In this section on ‘Worldview Transformation,’ we explore the various ways our current materialistic worldview is sustained. This includes examples from language and assumptions that reinforce the programmed belief that the universe is purely physical and that spacetime is a fixed, objective reality.
#1) Discussing Objective Reality
In ‘Nexus’, the latest work by historian Yuval Noah Harari – author of ‘Sapiens’ and ‘Homo Deus’ – he defines objective reality in the following way: ‘Objective reality consists of things like stones, mountains and asteroids, things that exist whether we’re aware of them or not. An asteroid hurtling towards planet Earth exists even if nobody knows it’s out there.’
Why This Definition Is Incomplete In A Mental Universe
In a mental or biocentric framework, objective reality as Harari describes it doesn’t hold. This is because spacetime – and everything within it – depends on the observer. Therefore, an asteroid isn’t simply ‘out there’ in the way we traditionally think of it.
Legendary physicist John Wheeler famously stated: “No phenomenon is a real phenomenon until it is an observed phenomenon.”
Now, consider the scenario where an asteroid goes undetected and collides with Earth. The moment of impact, when it’s first noticed by onlookers, is when it truly comes into being. Reality is not a static, independent occurrence; it is a dynamic process, continuously shaped by observation. In this view, those witnessing the impact aren’t merely passive spectators – they are co-creators of the event itself. Before it is observed, all the particles that make up the asteroid exist in a state of superposition. They exist only as potential, and not until they’re observed do they have concrete values.
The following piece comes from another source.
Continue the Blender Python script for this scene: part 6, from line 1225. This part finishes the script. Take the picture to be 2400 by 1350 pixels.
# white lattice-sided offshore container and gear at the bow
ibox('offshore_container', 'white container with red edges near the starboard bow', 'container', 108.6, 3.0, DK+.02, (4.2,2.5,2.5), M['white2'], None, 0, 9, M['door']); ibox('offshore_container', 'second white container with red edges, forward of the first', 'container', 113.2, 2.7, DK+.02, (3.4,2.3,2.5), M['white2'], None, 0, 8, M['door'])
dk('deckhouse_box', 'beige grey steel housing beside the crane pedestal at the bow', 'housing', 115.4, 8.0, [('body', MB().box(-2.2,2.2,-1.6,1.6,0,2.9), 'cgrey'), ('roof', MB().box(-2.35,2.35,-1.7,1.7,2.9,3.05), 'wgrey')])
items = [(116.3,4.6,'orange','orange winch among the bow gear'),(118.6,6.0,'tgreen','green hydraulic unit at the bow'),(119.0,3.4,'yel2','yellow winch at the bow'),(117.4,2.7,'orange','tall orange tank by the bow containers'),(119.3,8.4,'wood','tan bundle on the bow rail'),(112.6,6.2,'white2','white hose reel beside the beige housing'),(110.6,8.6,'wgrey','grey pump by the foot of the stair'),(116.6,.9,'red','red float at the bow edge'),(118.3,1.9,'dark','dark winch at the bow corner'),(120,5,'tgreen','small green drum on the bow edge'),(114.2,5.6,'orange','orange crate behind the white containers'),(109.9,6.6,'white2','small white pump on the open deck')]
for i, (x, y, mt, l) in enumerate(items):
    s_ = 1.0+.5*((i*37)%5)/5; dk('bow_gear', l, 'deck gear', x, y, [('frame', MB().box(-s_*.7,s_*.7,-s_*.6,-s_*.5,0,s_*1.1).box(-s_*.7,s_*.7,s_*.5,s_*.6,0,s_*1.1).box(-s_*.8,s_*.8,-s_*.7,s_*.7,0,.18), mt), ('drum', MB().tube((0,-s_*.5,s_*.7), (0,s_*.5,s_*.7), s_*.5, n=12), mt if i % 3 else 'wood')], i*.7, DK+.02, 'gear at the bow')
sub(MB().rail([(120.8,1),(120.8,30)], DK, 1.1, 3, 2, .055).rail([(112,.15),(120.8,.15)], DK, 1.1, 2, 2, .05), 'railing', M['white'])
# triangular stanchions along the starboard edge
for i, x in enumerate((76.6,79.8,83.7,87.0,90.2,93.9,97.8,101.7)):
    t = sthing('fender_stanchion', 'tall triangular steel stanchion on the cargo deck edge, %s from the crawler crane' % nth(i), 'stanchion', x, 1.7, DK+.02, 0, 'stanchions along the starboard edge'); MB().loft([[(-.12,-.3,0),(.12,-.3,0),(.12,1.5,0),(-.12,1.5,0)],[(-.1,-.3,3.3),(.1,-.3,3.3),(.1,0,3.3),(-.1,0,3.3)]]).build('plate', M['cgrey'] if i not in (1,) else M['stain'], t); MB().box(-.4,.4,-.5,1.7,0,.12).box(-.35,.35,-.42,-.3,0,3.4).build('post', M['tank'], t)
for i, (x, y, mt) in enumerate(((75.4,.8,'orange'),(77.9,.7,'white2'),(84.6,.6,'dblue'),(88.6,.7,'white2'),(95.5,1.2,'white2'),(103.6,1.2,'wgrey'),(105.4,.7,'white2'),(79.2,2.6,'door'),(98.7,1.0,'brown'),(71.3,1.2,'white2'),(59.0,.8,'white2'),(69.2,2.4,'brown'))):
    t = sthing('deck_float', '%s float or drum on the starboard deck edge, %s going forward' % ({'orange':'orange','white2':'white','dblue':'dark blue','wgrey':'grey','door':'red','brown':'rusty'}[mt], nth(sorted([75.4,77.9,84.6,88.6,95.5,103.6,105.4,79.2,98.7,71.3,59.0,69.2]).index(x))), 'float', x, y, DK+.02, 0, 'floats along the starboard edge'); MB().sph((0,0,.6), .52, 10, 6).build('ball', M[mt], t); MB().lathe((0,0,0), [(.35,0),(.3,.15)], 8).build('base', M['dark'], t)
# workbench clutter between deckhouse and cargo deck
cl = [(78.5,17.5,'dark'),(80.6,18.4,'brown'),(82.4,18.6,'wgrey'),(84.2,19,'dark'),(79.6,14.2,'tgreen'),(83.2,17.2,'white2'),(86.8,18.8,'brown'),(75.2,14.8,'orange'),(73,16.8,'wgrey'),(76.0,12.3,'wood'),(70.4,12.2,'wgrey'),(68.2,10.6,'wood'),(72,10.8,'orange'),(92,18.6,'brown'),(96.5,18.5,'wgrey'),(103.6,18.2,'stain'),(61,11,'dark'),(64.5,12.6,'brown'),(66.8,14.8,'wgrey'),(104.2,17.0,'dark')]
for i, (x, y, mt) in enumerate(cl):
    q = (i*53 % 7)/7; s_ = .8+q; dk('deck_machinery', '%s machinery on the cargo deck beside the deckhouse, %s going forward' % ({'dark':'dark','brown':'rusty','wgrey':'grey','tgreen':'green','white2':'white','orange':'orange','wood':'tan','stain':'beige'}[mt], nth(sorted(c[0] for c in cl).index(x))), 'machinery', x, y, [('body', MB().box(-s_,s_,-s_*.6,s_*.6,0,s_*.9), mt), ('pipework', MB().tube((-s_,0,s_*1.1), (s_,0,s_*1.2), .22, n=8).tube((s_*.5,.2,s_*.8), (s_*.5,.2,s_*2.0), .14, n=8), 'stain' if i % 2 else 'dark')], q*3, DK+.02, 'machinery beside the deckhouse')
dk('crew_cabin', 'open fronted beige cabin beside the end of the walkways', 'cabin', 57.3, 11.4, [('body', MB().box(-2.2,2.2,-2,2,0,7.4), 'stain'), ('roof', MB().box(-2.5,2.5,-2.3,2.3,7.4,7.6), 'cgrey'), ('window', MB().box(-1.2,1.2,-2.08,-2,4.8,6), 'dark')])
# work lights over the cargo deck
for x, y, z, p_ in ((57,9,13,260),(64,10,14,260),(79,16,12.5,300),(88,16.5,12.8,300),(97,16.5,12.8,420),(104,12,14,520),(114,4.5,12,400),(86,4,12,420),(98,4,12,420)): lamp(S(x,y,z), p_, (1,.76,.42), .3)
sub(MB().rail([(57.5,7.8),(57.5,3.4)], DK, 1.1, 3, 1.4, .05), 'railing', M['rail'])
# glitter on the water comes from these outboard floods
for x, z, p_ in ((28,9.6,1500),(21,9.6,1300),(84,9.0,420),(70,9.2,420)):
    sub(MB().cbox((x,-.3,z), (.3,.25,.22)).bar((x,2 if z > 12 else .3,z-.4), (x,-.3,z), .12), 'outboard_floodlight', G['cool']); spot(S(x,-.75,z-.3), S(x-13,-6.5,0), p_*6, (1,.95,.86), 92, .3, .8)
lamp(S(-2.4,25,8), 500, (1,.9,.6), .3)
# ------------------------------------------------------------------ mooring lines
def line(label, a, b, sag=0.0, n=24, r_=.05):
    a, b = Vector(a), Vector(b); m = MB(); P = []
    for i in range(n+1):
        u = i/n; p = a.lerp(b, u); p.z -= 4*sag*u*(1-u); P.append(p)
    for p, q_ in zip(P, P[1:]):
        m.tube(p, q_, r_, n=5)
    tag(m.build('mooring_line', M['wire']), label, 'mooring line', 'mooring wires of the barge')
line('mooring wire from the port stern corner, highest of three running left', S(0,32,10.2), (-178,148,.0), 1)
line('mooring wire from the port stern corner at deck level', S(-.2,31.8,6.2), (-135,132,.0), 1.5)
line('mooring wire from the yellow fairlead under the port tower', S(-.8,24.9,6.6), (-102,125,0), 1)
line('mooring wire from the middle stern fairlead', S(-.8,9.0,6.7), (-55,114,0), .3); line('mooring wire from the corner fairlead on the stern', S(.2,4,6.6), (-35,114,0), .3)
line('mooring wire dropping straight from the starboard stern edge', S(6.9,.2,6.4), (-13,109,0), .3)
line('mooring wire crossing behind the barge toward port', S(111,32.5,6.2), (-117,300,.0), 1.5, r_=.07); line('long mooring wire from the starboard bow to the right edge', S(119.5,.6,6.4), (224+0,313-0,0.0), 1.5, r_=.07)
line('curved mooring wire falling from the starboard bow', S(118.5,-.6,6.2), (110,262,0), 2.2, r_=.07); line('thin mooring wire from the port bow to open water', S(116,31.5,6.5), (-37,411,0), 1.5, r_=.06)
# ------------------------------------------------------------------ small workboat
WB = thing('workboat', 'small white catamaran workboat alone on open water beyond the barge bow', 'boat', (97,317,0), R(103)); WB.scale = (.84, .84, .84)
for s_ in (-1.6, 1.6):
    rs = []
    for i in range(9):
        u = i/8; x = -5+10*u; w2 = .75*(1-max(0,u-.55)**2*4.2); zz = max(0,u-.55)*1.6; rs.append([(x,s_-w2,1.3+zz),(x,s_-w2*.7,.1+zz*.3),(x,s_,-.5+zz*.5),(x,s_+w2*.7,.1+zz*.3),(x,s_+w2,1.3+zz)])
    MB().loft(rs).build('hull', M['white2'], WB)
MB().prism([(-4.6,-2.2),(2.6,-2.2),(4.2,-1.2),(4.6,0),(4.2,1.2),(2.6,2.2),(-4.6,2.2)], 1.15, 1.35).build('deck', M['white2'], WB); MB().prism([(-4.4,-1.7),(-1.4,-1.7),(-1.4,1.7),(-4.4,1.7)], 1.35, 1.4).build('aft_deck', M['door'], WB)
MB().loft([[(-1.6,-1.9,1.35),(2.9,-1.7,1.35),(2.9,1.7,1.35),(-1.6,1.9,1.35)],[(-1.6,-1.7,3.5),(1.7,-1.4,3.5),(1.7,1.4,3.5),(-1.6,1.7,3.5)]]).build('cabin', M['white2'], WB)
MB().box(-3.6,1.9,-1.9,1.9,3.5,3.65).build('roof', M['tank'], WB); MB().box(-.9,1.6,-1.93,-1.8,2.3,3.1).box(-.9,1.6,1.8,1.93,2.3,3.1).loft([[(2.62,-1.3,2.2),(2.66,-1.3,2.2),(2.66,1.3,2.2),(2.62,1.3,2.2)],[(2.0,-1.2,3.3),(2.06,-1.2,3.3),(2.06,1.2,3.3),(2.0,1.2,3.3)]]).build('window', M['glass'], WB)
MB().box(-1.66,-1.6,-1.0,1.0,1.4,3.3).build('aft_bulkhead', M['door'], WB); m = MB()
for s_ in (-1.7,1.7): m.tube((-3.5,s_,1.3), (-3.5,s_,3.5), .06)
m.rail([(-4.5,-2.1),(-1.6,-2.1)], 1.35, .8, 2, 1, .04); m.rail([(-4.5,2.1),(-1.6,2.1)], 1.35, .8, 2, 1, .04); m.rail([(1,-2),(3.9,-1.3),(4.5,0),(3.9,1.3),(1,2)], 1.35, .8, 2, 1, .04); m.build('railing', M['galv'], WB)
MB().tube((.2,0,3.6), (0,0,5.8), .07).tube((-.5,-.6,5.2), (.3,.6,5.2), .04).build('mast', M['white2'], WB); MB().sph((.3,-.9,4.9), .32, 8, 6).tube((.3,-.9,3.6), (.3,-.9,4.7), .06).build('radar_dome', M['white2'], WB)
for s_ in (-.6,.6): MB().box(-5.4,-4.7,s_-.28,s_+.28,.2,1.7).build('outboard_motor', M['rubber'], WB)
How Should We Discuss ‘Objective’ Reality In Light Of This Perspective?
Once we adopt this mental or biocentric worldview, the term ‘objective reality’ becomes problematic. A more accurate term might be ‘intersubjective reality’: a reality that is shared among observers. While we all observe similar phenomena, and thus can discuss them collectively, they aren’t objective in the traditional sense.
However, Harari already uses the term ‘intersubjective reality’ in ‘Nexus’ to describe shared concepts like countries, currencies, religions, and brands. So, what term should we use for these abstract constructs? I suggest ‘idea-based realities’. The United States, for example, exists in our collective minds as a country, but if we stopped talking and thinking about it, it would cease to have any meaning.
‘Nexus’ explores how the stories we tell one another shape our perception of reality. In a biocentric worldview, this concept applies not just to shared ideas but to physical reality itself. Ultimately, objective reality, as we’ve traditionally understood it, doesn’t exist – no matter what stories we may tell about it.